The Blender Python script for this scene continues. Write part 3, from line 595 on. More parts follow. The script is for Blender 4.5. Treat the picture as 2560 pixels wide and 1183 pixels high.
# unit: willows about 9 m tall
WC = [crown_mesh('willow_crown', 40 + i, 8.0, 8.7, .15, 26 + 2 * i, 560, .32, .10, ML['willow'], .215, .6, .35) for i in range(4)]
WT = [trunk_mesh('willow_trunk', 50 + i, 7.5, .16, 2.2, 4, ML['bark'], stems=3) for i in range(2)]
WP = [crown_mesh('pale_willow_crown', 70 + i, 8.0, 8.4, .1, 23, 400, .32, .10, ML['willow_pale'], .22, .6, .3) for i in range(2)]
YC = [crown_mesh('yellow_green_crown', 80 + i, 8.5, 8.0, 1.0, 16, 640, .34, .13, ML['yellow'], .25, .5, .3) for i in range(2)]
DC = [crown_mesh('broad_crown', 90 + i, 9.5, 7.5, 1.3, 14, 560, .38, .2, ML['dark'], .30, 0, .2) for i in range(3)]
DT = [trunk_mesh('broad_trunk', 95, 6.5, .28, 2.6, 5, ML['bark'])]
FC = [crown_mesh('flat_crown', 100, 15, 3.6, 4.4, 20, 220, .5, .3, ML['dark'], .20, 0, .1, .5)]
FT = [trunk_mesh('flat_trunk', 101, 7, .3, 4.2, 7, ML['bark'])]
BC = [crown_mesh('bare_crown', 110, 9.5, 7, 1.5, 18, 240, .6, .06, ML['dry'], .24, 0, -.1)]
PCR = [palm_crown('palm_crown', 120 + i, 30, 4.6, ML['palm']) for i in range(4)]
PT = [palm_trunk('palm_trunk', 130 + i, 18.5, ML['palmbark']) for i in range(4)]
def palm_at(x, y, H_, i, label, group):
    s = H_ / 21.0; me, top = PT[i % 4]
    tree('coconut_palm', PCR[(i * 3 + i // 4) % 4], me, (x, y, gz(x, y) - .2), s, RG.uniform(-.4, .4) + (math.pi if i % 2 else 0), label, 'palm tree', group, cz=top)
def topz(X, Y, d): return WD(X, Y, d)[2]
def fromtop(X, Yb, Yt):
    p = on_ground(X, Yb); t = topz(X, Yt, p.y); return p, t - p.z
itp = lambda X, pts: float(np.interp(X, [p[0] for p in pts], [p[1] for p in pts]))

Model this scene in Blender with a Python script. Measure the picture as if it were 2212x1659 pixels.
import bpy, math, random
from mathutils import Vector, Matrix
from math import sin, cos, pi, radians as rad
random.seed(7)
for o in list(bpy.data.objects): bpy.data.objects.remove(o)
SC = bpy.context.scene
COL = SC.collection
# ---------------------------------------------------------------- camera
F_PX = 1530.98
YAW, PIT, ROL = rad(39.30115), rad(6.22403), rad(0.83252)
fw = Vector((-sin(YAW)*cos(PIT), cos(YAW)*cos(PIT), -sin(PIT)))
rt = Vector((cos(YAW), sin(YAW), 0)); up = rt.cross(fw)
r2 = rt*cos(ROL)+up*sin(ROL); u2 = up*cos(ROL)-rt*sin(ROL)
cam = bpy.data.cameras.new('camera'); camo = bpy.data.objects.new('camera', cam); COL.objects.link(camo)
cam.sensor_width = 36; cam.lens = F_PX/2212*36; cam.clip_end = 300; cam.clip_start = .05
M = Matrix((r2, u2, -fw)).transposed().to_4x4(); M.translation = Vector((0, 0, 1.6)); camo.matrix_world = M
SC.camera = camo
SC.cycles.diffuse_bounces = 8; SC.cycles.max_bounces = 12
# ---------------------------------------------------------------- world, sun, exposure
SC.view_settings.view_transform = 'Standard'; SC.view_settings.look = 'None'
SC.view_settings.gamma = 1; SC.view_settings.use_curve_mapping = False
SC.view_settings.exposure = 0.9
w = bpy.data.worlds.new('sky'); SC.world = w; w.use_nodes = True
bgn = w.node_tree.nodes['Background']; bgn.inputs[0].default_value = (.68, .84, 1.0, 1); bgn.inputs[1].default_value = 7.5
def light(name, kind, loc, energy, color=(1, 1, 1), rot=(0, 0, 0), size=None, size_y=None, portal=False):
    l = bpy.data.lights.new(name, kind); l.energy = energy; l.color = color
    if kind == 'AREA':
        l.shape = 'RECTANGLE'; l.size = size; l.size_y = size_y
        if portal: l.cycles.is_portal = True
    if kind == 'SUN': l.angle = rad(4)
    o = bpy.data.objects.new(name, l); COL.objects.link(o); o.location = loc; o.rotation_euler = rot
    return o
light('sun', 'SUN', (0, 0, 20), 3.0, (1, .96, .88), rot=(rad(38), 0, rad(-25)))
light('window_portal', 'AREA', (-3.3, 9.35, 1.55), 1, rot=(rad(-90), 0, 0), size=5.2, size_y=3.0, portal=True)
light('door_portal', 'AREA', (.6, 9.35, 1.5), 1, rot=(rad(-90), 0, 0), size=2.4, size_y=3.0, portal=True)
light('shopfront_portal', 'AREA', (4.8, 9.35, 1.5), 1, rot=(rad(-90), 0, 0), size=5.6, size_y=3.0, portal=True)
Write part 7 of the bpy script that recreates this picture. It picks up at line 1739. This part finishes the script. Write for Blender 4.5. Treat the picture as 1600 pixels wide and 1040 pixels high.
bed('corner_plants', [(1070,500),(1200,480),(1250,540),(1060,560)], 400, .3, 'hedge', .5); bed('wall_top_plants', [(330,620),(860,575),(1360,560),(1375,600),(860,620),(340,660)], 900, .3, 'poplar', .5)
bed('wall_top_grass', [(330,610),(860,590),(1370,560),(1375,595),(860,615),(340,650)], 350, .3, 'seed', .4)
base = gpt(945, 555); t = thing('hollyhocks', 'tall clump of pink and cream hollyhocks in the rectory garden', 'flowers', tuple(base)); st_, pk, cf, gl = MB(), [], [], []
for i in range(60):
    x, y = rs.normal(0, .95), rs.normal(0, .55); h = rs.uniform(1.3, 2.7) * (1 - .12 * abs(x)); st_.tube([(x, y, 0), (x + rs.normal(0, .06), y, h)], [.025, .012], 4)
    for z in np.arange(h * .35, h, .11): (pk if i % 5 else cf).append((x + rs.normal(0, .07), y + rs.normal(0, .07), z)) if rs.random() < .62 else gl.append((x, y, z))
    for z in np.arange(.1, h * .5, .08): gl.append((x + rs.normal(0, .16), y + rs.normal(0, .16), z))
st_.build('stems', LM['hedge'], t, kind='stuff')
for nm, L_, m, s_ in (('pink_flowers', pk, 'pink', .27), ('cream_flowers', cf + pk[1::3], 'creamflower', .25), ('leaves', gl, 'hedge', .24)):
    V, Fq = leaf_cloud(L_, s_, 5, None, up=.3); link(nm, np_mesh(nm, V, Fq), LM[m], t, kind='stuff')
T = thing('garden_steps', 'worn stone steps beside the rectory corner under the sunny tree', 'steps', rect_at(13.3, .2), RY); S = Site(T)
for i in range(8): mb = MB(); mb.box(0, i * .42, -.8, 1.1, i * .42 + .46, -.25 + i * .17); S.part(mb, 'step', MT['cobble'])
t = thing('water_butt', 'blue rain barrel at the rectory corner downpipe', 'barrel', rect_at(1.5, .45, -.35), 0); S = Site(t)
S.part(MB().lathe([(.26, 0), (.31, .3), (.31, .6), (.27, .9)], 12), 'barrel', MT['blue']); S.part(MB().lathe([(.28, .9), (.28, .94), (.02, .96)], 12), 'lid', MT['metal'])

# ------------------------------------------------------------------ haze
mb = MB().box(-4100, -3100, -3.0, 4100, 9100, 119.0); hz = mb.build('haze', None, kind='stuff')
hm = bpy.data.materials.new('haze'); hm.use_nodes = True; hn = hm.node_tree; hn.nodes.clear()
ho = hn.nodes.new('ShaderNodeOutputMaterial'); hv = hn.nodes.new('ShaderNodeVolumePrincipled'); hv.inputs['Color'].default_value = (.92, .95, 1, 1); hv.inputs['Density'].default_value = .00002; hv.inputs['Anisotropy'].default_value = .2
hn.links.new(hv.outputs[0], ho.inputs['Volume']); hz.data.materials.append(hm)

#####

- **EXERCISE OBJECTIVE**
Look over the listing. Pull out every line with the string "scene" in it.

- **OUTPUT BELOW**
The Blender Python script for this scene continues. Write part 3, from line 595 on. More parts follow. The script is for Blender 4.5. Treat the picture as 2560 pixels wide and 1183 pixels high.
Model this scene in Blender with a Python script. Measure the picture as if it were 2212x1659 pixels.
SC = bpy.context.scene